**Set exercise**
Type out the material below exactly.

**Information provided**
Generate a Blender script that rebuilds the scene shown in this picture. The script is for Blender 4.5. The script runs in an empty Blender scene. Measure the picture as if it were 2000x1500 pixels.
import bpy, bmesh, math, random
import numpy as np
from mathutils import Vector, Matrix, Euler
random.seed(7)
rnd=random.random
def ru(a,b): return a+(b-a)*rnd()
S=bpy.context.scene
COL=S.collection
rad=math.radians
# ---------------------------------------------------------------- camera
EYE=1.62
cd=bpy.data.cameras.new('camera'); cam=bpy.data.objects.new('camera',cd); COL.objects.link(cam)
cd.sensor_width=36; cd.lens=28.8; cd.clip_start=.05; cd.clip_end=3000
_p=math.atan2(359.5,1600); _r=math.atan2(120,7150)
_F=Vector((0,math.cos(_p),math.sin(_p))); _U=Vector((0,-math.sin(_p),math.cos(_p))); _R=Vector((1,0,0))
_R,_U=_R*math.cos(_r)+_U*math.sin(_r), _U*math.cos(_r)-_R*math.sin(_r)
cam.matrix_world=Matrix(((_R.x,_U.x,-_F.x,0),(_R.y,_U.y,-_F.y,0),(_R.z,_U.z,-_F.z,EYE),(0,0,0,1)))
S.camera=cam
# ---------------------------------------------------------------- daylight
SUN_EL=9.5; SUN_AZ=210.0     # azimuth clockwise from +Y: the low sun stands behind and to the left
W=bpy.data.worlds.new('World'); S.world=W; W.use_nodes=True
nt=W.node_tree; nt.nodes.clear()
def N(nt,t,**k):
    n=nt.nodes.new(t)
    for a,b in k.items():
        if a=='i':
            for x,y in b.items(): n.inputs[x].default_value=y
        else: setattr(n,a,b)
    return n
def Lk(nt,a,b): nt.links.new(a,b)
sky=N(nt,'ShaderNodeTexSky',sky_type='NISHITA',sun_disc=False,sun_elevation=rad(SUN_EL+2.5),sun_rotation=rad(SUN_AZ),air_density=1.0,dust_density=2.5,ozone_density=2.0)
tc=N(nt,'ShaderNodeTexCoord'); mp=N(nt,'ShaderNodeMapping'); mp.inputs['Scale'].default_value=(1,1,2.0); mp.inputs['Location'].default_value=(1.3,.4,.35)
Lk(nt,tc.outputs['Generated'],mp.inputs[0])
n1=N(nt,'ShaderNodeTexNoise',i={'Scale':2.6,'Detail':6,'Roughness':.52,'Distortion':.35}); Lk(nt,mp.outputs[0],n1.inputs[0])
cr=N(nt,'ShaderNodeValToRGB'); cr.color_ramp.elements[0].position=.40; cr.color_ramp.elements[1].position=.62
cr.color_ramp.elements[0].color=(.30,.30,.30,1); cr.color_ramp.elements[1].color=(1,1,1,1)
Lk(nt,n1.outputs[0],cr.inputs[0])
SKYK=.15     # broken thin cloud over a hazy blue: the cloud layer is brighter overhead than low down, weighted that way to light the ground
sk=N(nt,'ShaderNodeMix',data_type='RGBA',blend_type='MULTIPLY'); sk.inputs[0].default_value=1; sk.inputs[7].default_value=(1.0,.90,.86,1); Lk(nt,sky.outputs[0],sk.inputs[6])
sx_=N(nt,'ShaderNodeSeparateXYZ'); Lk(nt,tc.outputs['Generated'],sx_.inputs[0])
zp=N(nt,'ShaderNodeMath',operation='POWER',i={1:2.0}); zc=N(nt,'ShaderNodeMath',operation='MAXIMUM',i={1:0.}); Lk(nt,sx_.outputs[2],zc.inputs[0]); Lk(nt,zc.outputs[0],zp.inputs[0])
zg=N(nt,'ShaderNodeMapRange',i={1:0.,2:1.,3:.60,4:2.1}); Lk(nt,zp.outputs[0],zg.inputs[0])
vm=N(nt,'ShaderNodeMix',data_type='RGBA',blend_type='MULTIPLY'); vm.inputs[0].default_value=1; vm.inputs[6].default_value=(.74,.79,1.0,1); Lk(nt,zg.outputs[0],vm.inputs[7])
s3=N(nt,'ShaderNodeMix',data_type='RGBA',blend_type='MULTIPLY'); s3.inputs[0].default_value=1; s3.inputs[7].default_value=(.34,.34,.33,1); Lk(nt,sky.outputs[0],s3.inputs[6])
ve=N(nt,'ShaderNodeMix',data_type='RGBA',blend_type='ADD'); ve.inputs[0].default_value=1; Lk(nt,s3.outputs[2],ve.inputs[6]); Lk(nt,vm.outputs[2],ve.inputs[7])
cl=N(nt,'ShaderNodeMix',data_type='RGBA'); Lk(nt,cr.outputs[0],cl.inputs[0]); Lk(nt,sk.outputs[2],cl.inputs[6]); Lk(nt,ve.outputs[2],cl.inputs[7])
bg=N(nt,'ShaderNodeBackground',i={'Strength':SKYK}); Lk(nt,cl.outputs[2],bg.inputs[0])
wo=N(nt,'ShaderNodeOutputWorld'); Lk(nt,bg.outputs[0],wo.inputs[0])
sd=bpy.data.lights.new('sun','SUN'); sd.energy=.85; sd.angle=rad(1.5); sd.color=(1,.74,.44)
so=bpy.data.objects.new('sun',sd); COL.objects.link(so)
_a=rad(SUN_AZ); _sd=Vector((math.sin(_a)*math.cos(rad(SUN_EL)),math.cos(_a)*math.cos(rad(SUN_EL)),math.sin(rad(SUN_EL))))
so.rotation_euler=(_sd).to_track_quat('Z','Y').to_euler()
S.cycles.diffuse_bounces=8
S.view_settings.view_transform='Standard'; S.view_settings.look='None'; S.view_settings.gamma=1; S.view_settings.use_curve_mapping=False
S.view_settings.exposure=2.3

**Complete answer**
Generate a Blender script that rebuilds the scene shown in this picture. The script is for Blender 4.5. The script runs in an empty Blender scene. Measure the picture as if it were 2000x1500 pixels.
import bpy, bmesh, math, random
import numpy as np
from mathutils import Vector, Matrix, Euler
random.seed(7)
rnd=random.random
def ru(a,b): return a+(b-a)*rnd()
S=bpy.context.scene
COL=S.collection
rad=math.radians
# ---------------------------------------------------------------- camera
EYE=1.62
cd=bpy.data.cameras.new('camera'); cam=bpy.data.objects.new('camera',cd); COL.objects.link(cam)
cd.sensor_width=36; cd.lens=28.8; cd.clip_start=.05; cd.clip_end=3000
_p=math.atan2(359.5,1600); _r=math.atan2(120,7150)
_F=Vector((0,math.cos(_p),math.sin(_p))); _U=Vector((0,-math.sin(_p),math.cos(_p))); _R=Vector((1,0,0))
_R,_U=_R*math.cos(_r)+_U*math.sin(_r), _U*math.cos(_r)-_R*math.sin(_r)
cam.matrix_world=Matrix(((_R.x,_U.x,-_F.x,0),(_R.y,_U.y,-_F.y,0),(_R.z,_U.z,-_F.z,EYE),(0,0,0,1)))
S.camera=cam
# ---------------------------------------------------------------- daylight
SUN_EL=9.5; SUN_AZ=210.0     # azimuth clockwise from +Y: the low sun stands behind and to the left
W=bpy.data.worlds.new('World'); S.world=W; W.use_nodes=True
nt=W.node_tree; nt.nodes.clear()
def N(nt,t,**k):
    n=nt.nodes.new(t)
    for a,b in k.items():
        if a=='i':
            for x,y in b.items(): n.inputs[x].default_value=y
        else: setattr(n,a,b)
    return n
def Lk(nt,a,b): nt.links.new(a,b)
sky=N(nt,'ShaderNodeTexSky',sky_type='NISHITA',sun_disc=False,sun_elevation=rad(SUN_EL+2.5),sun_rotation=rad(SUN_AZ),air_density=1.0,dust_density=2.5,ozone_density=2.0)
tc=N(nt,'ShaderNodeTexCoord'); mp=N(nt,'ShaderNodeMapping'); mp.inputs['Scale'].default_value=(1,1,2.0); mp.inputs['Location'].default_value=(1.3,.4,.35)
Lk(nt,tc.outputs['Generated'],mp.inputs[0])
n1=N(nt,'ShaderNodeTexNoise',i={'Scale':2.6,'Detail':6,'Roughness':.52,'Distortion':.35}); Lk(nt,mp.outputs[0],n1.inputs[0])
cr=N(nt,'ShaderNodeValToRGB'); cr.color_ramp.elements[0].position=.40; cr.color_ramp.elements[1].position=.62
cr.color_ramp.elements[0].color=(.30,.30,.30,1); cr.color_ramp.elements[1].color=(1,1,1,1)
Lk(nt,n1.outputs[0],cr.inputs[0])
SKYK=.15     # broken thin cloud over a hazy blue: the cloud layer is brighter overhead than low down, weighted that way to light the ground
sk=N(nt,'ShaderNodeMix',data_type='RGBA',blend_type='MULTIPLY'); sk.inputs[0].default_value=1; sk.inputs[7].default_value=(1.0,.90,.86,1); Lk(nt,sky.outputs[0],sk.inputs[6])
sx_=N(nt,'ShaderNodeSeparateXYZ'); Lk(nt,tc.outputs['Generated'],sx_.inputs[0])
zp=N(nt,'ShaderNodeMath',operation='POWER',i={1:2.0}); zc=N(nt,'ShaderNodeMath',operation='MAXIMUM',i={1:0.}); Lk(nt,sx_.outputs[2],zc.inputs[0]); Lk(nt,zc.outputs[0],zp.inputs[0])
zg=N(nt,'ShaderNodeMapRange',i={1:0.,2:1.,3:.60,4:2.1}); Lk(nt,zp.outputs[0],zg.inputs[0])
vm=N(nt,'ShaderNodeMix',data_type='RGBA',blend_type='MULTIPLY'); vm.inputs[0].default_value=1; vm.inputs[6].default_value=(.74,.79,1.0,1); Lk(nt,zg.outputs[0],vm.inputs[7])
s3=N(nt,'ShaderNodeMix',data_type='RGBA',blend_type='MULTIPLY'); s3.inputs[0].default_value=1; s3.inputs[7].default_value=(.34,.34,.33,1); Lk(nt,sky.outputs[0],s3.inputs[6])
ve=N(nt,'ShaderNodeMix',data_type='RGBA',blend_type='ADD'); ve.inputs[0].default_value=1; Lk(nt,s3.outputs[2],ve.inputs[6]); Lk(nt,vm.outputs[2],ve.inputs[7])
cl=N(nt,'ShaderNodeMix',data_type='RGBA'); Lk(nt,cr.outputs[0],cl.inputs[0]); Lk(nt,sk.outputs[2],cl.inputs[6]); Lk(nt,ve.outputs[2],cl.inputs[7])
bg=N(nt,'ShaderNodeBackground',i={'Strength':SKYK}); Lk(nt,cl.outputs[2],bg.inputs[0])
wo=N(nt,'ShaderNodeOutputWorld'); Lk(nt,bg.outputs[0],wo.inputs[0])
sd=bpy.data.lights.new('sun','SUN'); sd.energy=.85; sd.angle=rad(1.5); sd.color=(1,.74,.44)
so=bpy.data.objects.new('sun',sd); COL.objects.link(so)
_a=rad(SUN_AZ); _sd=Vector((math.sin(_a)*math.cos(rad(SUN_EL)),math.cos(_a)*math.cos(rad(SUN_EL)),math.sin(rad(SUN_EL))))
so.rotation_euler=(_sd).to_track_quat('Z','Y').to_euler()
S.cycles.diffuse_bounces=8
S.view_settings.view_transform='Standard'; S.view_settings.look='None'; S.view_settings.gamma=1; S.view_settings.use_curve_mapping=False
S.view_settings.exposure=2.3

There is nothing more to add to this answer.